The euro zone's deepening economic turmoil will likely force the European Central Bank to cut its main policy interest rate to a new record low by the year's end, a Reuters poll showed, marking a decisive shift in the consensus view.
Just two weeks ago, economists predicted the ECB's main refinancing rate would stay on hold at 0.75 percent right through to 2014.
Since then, renewed alarm about Spanish and Greek government finances, plus some poor economic data, prompted many of the survey's 70 economists to expect the ECB to ease monetary policy again well before then.
While only seven expect the central bank will cut the refi rate by 25 basis points for a second month in a row in August, the poll showed a clear majority – 44 out of 69 – expect it will do so before 2013.
"The economic case for a further loosening of the conventional policy stance is compelling," said Ken Wattret, chief euro zone economist at BNP Paribas, speaking of next week's ECB meeting.
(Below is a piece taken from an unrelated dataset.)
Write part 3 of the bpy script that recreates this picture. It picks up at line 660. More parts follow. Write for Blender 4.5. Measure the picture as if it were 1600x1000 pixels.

"But with so little conventional ammunition left, the ECB will probably want more time to assess the situation."
Wattret said he expected the next cut in September, in tandem with the next round of ECB economic projections.
That would bring the ECB closer in line with the near-zero interest rate policies of the Bank of Japan and U.S. Federal Reserve.
Last month, the ECB cut the refi rate by 25 basis points as expected and also trimmed its deposit rate to zero. It steered clear of more dramatic measures such as buying government bonds.
Most forecasts in the latest Reuters poll were based on the assumption the euro zone's debt crisis would not unravel into the sort of systemic crisis that swept the world in late 2008, when the banking system almost collapsed.
Spain's borrowing costs have soared over the last two weeks to levels that analysts say cannot be sustained for much longer, with fears rising Madrid will need a full sovereign bailout the euro zone can barely afford.
Indeed, regional debt, soaring borrowing costs, a higher deficit and souring market sentiment are all making it nearly impossible for Spain to find the 50 billion euros in funding it needs by year end without external aid.
European Union officials on Tuesday revealed Greece has little hope of meeting the terms of its international bailout, casting more doubt on its future in the euro zone.
Unsurprisingly, there was a palpable sense of uncertainty among respondents. Asked whether the rate cut would come by the end of this quarter, forecasters were split: 36 said yes, 33 said later.
But 44 said a rate cut would come by the end of the year.
Among the survey's outliers, two predicted the ECB eventually will cut interest rates even further, to 0.25 percent next year, one based on a forecast that Greece will leave the euro zone next year.
Conversely two respondents, including senior Berenberg Bank economist Christian Schulz, thought the ECB would start hiking rates next year.
"This is not aggressive tightening, this is normalising – it is a slow exit from very expansive strategy," said Schulz said.
"We have said this all along – that as soon as the crisis is under control, economic growth returns slowly and ECB will also slowly normalise policy."
Economists reckon the euro zone has sunk back into its second recession since 2009. Business surveys this week suggested the economy is shrinking at a quarterly rate of 0.6 percent – far worse than suggested in a Reuters poll taken two weeks ago.